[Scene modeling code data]
***
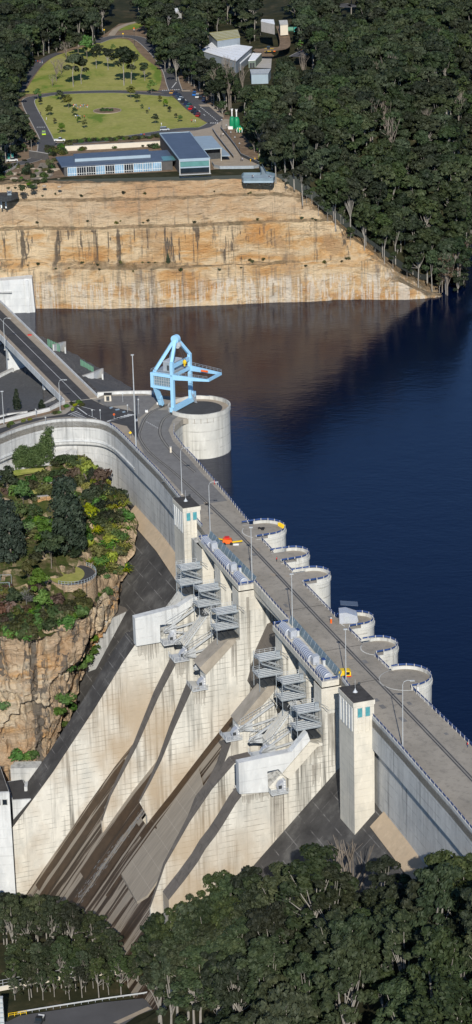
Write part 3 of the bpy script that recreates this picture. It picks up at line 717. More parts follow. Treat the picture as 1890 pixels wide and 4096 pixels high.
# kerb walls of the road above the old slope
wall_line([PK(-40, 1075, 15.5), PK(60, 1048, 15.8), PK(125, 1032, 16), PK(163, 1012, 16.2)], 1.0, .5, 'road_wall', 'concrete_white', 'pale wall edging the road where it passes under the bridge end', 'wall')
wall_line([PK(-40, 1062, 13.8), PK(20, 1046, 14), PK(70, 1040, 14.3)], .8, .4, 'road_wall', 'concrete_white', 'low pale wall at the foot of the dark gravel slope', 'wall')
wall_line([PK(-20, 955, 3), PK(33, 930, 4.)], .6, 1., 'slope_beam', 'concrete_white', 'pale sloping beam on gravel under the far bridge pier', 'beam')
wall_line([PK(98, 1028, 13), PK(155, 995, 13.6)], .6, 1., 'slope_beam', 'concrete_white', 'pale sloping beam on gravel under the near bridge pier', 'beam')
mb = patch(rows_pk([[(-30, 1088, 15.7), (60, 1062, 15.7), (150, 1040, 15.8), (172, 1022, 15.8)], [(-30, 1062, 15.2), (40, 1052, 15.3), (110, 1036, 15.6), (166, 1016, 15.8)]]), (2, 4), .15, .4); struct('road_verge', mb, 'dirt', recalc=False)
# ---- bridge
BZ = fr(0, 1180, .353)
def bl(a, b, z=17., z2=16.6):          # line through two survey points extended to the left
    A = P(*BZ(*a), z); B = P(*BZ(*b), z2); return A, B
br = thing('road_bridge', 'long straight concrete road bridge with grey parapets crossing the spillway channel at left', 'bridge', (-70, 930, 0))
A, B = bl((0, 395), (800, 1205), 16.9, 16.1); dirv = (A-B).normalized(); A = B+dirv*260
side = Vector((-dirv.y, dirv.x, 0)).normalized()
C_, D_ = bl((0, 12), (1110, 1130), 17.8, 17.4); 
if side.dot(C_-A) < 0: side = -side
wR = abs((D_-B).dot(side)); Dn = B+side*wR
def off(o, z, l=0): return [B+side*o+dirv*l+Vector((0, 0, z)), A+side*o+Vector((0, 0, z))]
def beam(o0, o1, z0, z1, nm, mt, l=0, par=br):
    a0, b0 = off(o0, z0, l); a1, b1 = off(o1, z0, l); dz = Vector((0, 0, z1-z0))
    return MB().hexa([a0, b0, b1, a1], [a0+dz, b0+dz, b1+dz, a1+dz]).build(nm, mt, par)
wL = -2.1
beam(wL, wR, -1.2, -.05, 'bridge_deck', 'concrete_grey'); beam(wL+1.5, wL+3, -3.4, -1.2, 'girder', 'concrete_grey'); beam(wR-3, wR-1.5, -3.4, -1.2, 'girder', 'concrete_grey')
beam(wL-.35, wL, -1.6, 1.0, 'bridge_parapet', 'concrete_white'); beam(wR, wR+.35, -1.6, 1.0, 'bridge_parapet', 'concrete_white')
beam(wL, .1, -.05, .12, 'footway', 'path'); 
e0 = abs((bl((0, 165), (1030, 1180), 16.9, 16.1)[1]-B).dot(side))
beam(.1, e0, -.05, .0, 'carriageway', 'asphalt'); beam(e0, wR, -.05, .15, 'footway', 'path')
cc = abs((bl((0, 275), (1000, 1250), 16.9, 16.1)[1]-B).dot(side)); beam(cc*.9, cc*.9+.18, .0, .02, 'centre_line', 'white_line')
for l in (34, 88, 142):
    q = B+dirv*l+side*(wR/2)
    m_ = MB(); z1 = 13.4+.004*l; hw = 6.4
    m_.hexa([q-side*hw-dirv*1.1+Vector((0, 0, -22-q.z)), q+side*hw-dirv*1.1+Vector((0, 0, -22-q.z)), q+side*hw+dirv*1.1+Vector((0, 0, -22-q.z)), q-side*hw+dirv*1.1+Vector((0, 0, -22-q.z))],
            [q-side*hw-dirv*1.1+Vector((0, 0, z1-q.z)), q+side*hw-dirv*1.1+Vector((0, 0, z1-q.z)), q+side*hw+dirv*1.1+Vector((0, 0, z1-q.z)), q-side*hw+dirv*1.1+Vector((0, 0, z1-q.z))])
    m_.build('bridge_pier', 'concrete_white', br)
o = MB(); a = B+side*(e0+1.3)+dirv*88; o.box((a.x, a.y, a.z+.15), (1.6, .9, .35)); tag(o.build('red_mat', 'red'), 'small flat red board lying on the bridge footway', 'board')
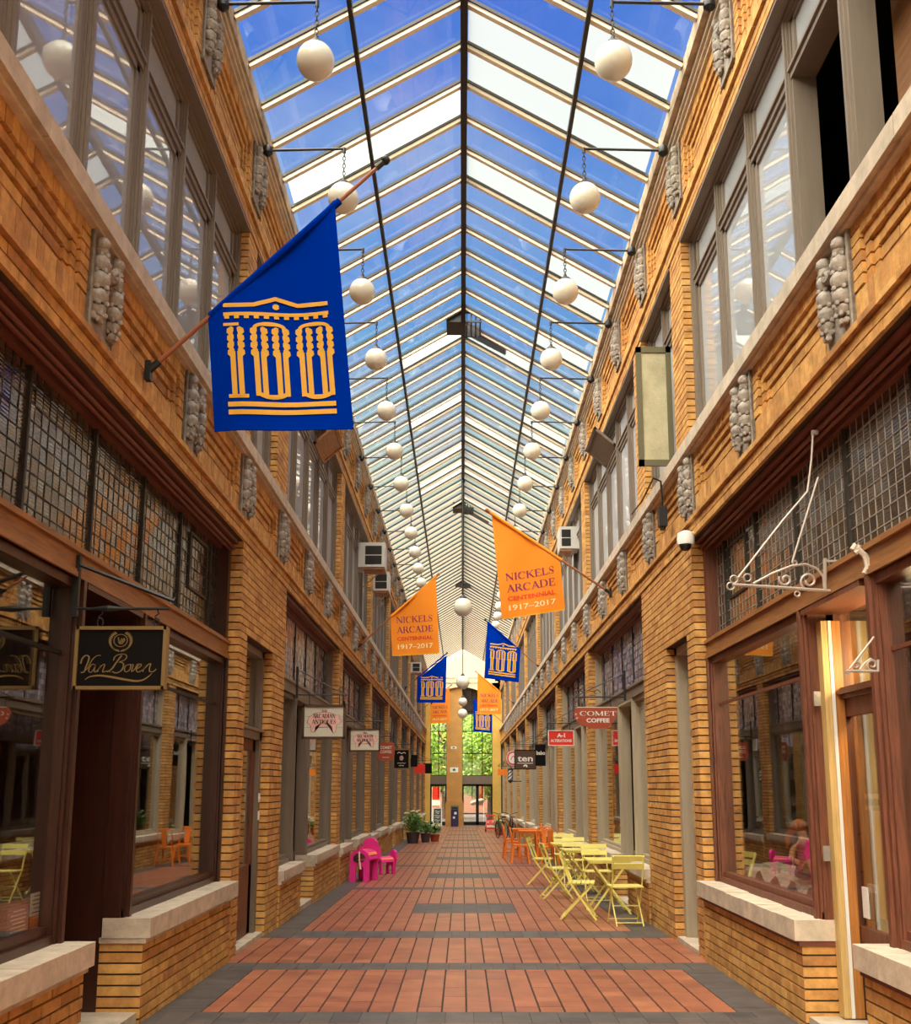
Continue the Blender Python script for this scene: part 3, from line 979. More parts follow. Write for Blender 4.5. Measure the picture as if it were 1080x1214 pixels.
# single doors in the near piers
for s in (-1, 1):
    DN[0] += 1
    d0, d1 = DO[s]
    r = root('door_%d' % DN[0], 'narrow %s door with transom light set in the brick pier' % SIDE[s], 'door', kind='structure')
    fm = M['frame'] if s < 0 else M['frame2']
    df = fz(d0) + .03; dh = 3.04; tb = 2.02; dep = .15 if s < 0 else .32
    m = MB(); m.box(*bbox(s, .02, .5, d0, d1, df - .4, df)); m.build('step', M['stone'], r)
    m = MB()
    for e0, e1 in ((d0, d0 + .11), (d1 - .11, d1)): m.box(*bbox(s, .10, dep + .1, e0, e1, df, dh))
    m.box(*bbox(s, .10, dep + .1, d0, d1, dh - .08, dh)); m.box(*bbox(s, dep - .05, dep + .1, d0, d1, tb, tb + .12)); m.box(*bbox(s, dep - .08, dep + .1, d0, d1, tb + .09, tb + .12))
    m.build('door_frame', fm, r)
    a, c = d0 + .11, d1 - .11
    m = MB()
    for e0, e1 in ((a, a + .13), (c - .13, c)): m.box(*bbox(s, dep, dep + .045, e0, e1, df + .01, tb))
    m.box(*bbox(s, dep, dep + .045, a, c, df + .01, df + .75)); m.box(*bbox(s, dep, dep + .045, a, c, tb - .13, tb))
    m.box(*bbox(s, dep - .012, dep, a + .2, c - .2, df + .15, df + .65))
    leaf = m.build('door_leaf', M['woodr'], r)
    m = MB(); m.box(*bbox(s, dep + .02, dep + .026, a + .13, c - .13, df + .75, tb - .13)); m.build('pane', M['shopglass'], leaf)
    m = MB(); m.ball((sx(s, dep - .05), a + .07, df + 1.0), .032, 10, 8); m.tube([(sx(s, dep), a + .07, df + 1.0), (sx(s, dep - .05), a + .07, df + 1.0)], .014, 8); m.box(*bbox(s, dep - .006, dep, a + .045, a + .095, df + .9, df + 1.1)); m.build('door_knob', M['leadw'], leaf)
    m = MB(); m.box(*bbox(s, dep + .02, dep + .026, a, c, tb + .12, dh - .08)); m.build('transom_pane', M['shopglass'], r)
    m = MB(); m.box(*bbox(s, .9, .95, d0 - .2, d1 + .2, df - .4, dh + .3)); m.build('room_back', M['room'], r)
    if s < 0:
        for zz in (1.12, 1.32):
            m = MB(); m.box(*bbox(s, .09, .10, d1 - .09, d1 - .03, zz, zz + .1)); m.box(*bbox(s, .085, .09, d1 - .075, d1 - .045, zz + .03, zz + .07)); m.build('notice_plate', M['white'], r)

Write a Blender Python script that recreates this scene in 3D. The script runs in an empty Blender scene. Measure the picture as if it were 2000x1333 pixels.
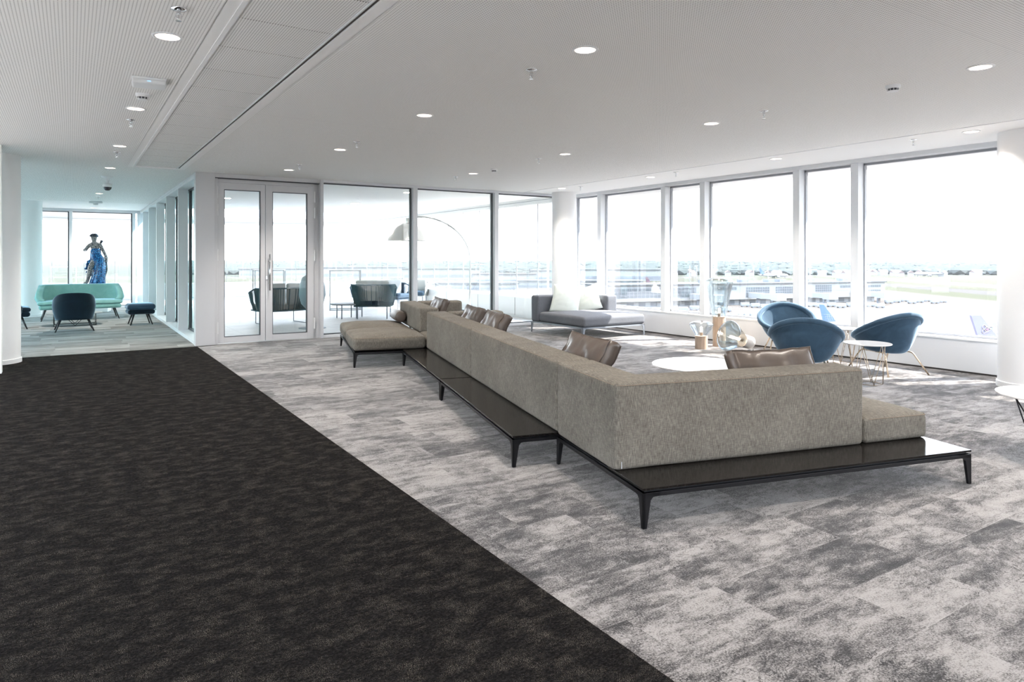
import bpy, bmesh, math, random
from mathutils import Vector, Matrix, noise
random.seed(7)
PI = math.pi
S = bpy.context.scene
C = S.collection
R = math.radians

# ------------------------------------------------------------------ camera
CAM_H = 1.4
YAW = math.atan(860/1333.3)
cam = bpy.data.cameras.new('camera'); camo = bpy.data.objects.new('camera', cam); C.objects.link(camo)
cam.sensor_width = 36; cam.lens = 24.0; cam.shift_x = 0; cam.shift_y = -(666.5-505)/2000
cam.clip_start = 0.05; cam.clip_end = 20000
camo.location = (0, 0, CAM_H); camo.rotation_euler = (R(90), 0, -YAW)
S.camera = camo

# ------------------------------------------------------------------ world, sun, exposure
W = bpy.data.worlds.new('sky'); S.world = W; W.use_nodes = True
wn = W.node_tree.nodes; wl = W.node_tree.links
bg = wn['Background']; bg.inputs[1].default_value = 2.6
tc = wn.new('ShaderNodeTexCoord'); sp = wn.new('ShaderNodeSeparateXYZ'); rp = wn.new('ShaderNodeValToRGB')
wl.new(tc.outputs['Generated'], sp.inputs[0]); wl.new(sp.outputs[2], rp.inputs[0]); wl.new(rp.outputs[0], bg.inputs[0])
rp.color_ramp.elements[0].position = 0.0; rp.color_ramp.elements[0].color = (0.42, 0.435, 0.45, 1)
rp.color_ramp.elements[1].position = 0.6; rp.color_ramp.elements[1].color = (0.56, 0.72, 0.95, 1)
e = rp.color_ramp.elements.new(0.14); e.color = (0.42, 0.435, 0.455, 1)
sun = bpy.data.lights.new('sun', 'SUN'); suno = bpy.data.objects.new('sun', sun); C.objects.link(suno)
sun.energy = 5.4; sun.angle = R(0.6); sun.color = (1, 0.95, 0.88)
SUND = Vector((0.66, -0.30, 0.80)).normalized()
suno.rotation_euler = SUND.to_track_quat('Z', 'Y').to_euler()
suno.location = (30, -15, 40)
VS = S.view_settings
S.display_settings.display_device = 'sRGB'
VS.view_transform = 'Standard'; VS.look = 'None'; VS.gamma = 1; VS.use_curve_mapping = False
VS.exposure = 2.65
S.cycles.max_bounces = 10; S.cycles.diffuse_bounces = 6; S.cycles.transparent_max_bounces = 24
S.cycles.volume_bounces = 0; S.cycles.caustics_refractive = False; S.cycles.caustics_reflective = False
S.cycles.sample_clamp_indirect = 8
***
Set down, without pictures, the lines between the line holding "Write a Blender" and the line holding "R = math.radians", both inclusive.

Write a Blender Python script that recreates this scene in 3D. The script runs in an empty Blender scene. Measure the picture as if it were 2000x1333 pixels.
import bpy, bmesh, math, random
from mathutils import Vector, Matrix, noise
random.seed(7)
PI = math.pi
S = bpy.context.scene
C = S.collection
R = math.radians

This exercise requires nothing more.